His desire to be a cartoonist started when he was 8 years old. At the age of 9, he submitted his first comic strip to The Salt Lake Tribune. (Sadly, the paper rejected it -- they accepted only syndicated material.)
In high school, Mark's caricatures of his teachers won him the admiration of his peers.
Mark's college years were spent at the University of Pennsylvania, where the satisfaction of turning in a poignant cartoon of his linear algebra professor more than made up for the "F" he received on his transcript.
After graduating in 1992 with a degree in philosophy, Mark traveled all the way to Prague to spend a year teaching English and "skewering Czech political figures" as an editorial cartoonist.
His travels then took him to rural Mississippi, where he spent two years as a sixth-grade public schoolteacher. Mark's experiences later inspired "Mr. Lowe," his syndicated comic strip about a novice teacher overwhelmed by his students.
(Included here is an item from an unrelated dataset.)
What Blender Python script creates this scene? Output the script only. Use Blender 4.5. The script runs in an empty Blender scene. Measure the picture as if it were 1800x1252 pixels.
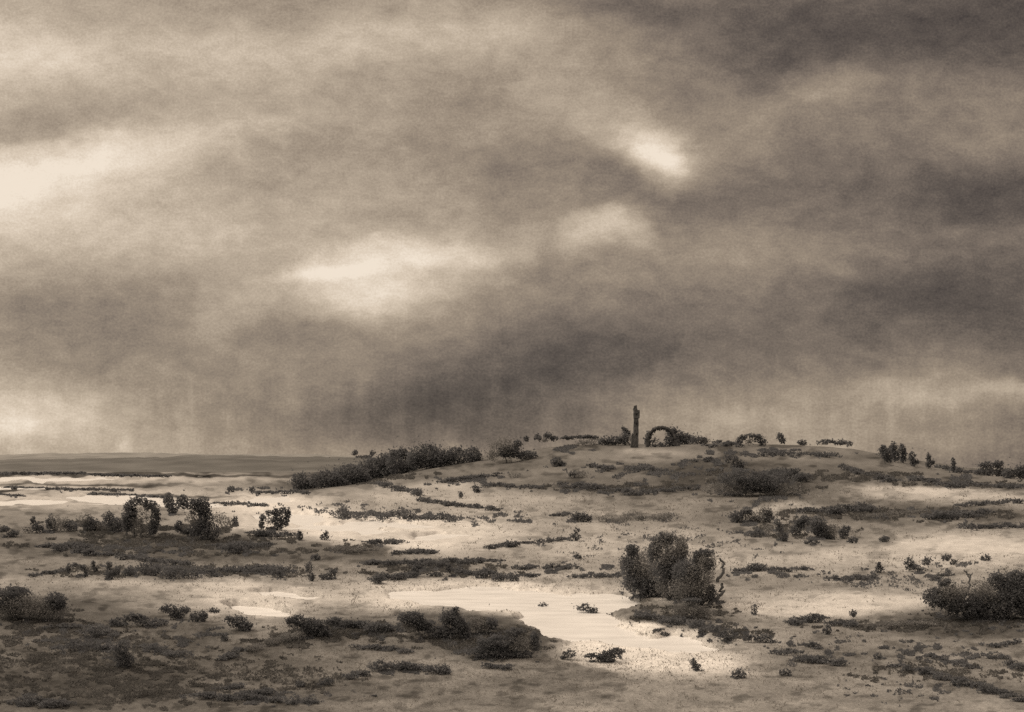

In 1996, he went back to Utah and made his living as a free-lance cartoonist. His editorial cartoons appeared in both The Salt Lake Tribune and the Deseret News. In 1998, the Society of Professional Journalists named him Utah's most outstanding editorial cartoonist.
Mark Pett lives in the Mississippi Delta with his schoolteacher wife Tiffany and their dogs Lula and Catfish
"Sacred cows make the best hamburger."